Kobane davasının iddianamesi benim duraksamadan kullandığım "hukuk cinayeti" nitelemesini kesinlikle haklı kılan bıktırıcı uzunlukta ve "Yok artık, bu kadarı da olmaz" dedirtecek ölçüde içi boş bir suçlama metniydi. Sabırla okumuştum ve hukuk adına utanmış, AKP'nin yargı erkini getirdiği aşamaya bir kez daha tanık olup sahiden midem bulanmıştı.
Dün üçüncü duruşması yapılan dava, başından beri AİHM'in "Bu siyasal bir davadır" kararını umursamadan yürüyor. Ankara 22. Ağır Ceza Mahkemesi yargıçları için AİHM kararı yok hükmünde. Bunu söyleyecek cesarette elbette değiller. Ama yaptıklarının, tutumlarının, aldıkları ara kararların başka bir açıklaması da yok.
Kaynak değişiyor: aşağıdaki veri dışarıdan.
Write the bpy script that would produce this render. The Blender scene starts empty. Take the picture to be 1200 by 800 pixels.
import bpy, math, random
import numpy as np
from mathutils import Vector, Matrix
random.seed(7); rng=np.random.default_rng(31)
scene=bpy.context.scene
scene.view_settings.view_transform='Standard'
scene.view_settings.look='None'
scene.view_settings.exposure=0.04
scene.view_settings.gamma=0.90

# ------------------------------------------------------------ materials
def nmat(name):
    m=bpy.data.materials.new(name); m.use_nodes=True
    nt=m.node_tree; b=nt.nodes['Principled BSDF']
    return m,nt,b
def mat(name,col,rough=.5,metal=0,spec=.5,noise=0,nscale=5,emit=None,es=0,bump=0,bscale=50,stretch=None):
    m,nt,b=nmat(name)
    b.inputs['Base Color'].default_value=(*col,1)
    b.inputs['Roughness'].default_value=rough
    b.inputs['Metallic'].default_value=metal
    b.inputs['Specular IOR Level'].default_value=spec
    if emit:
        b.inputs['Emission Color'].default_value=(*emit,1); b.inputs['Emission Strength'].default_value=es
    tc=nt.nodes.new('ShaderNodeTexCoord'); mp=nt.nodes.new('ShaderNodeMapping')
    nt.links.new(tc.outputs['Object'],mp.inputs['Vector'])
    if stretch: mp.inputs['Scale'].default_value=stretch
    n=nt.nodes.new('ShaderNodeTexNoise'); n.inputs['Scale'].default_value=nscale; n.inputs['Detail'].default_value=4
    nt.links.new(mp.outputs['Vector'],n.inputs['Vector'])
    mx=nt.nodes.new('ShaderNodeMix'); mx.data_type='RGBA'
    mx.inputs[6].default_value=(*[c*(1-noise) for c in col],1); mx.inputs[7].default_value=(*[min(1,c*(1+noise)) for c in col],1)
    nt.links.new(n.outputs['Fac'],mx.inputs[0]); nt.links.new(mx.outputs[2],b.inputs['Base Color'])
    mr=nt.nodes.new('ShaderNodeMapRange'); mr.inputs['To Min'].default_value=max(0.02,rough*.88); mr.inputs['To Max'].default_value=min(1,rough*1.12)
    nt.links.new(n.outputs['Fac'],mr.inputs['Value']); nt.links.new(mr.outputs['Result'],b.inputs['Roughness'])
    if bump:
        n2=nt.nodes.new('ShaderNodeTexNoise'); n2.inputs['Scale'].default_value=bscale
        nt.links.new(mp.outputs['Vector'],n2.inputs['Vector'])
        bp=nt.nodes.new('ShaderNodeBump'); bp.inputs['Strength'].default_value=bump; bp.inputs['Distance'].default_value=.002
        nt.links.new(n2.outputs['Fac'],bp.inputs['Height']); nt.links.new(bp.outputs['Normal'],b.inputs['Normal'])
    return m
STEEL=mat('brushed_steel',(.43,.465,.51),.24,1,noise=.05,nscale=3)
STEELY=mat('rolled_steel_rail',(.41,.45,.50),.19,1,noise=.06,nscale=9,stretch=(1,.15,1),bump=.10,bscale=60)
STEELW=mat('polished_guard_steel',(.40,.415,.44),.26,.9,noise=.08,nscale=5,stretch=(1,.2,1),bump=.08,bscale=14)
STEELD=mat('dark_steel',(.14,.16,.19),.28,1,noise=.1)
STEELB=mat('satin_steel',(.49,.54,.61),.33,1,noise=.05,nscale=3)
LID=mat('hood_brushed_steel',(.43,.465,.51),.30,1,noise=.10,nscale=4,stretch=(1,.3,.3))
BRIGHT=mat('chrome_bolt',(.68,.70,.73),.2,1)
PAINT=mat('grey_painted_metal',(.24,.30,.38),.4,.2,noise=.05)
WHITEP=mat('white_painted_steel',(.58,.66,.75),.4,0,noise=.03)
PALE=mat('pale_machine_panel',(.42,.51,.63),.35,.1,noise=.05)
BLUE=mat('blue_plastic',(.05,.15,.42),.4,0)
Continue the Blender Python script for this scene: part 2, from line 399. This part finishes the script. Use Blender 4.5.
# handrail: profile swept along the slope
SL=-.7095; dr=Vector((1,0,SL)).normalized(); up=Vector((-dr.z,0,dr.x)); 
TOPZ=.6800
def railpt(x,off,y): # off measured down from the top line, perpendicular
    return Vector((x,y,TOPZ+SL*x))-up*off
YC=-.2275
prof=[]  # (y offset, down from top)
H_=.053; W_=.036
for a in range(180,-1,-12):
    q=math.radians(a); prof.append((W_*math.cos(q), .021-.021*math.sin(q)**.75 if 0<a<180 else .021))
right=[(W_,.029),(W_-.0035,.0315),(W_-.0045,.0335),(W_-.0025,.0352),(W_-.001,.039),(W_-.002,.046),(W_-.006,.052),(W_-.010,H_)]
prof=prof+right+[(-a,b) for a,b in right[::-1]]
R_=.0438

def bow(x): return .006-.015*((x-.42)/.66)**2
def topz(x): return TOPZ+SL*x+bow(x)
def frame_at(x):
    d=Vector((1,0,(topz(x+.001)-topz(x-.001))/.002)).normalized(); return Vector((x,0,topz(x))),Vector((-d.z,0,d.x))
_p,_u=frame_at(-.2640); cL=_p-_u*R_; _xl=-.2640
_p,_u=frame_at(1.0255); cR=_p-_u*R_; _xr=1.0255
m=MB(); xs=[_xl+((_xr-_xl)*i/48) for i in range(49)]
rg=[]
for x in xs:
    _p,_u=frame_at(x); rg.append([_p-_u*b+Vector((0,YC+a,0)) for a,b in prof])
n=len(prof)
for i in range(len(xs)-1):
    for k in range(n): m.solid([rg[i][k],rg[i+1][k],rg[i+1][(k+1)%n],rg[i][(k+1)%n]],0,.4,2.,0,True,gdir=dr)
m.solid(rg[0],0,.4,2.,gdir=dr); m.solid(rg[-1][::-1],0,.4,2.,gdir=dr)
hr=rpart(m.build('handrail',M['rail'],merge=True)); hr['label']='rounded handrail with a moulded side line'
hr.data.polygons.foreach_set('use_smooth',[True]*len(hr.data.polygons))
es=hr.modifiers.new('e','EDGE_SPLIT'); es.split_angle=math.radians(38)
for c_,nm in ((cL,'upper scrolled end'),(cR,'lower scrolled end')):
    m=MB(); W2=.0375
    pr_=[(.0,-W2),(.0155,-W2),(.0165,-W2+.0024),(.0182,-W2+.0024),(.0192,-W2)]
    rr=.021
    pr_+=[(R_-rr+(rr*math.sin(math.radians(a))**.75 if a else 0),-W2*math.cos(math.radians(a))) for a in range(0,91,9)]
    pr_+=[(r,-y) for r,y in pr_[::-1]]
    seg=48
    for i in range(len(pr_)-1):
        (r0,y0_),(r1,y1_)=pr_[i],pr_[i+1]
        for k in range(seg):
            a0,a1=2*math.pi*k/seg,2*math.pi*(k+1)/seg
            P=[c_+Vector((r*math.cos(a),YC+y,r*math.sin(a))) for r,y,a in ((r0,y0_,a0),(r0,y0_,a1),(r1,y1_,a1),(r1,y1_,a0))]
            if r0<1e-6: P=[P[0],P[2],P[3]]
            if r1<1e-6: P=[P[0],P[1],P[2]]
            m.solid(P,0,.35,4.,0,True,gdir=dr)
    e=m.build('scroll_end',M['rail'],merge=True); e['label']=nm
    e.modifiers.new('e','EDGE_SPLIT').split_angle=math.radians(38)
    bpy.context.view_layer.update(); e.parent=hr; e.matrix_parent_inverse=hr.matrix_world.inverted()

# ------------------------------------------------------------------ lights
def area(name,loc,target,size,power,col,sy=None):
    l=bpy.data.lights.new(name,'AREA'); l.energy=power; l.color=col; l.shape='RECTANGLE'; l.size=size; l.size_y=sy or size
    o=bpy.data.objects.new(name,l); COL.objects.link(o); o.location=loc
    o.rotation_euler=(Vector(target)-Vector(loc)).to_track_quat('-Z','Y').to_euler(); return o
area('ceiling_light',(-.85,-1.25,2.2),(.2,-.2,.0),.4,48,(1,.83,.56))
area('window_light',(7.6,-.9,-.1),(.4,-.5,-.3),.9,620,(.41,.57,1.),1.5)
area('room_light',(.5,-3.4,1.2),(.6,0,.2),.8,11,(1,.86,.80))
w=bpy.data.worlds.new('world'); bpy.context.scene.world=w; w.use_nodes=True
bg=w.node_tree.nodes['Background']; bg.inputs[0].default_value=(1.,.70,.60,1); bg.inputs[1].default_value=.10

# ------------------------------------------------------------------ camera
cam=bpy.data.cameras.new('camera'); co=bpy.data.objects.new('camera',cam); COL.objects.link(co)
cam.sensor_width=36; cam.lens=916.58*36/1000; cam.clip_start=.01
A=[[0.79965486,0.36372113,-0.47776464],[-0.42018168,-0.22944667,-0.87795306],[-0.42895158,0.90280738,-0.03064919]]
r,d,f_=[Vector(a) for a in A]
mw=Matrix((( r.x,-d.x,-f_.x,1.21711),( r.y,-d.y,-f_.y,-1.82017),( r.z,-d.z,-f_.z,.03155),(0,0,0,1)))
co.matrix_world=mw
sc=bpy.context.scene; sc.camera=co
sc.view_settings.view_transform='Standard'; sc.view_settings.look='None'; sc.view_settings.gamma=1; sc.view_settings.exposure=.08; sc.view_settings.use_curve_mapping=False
Daha önce görülmüş ve beraat verilmiş bir dava yeniden açıdı ve bu kez artık Kobane olayları denen kargaşa sırasında olup bitenle ilgili değil, doğrudan doğruyla HDP'yi kapatmanın hukuksul (hukuksal?) zeminini oluşturma hedefinde yürüyor.
Bu benim kişisel görüyüm filan değil. Alın size bir kanıt:
İddianame 3.530 sayfa. Ayrıca 234 klasörden oluşan ekleri de var. Bu iddianame ve ekleri 22. Ağır Ceza Mahkemesine 30 Aralık 2020'de sunuldu ve yılbaş tatili dahil sekiz günde mahkemenin yargıçları bu iddianameyi okuyup kabul ettiler. 3.530 sayfayı ve 34 klasörlük ekleri olan ir iddianame sekiz günde, üstelik yargılananlar hakkında ömür boyu hapis cezası istendiğine bakılarak bir hukukçu titizliği ile okunabilir mi sorusuna varın siz karar verin.
Kobane davası sanıkları arasında tanıdıklarım, iyi tanıdıklarım var. İlk aklıma gelenler Selahattin Demirtaş, Figen Yücedağ, Ayhan Bilgen, benim biricik arkadaşım Bircan Yorulmaz. Kobane davasında sanık iskemlesine oturtulanlar hkkında 37 kez "insan öldürme" suçundan ceza isteniyor. İnsanların öldürülmediği, barışın ve demokrasinin egemen olduğu bir siyasetin savunucu olduklarını bilmeyen, duymayanın kalmadığı insanlar "insan öldürme suçlusu" kılınmış.
Ne diyeyim.
"Yuh" desem ayıp mı olur?
Olsun.
Yuh!..
* * *
Bu yazıya Soma ve Kobane davalarının sonuçları üstüne yazmak üzere oturdum. Ama saatler ilerledi, her iki dava da karar verilmeden ertelendi.
Öyleyse bugünlük bu kadar.
Ama yarın, öbür gün ve sonuna kadar her gün bu hukuk cinayetleri Tırmık'ın konusu olacak.
Bir Diyarbakır deyimi ile söyleyeyim: Bundan geri kalırsam ciğerim kurusun.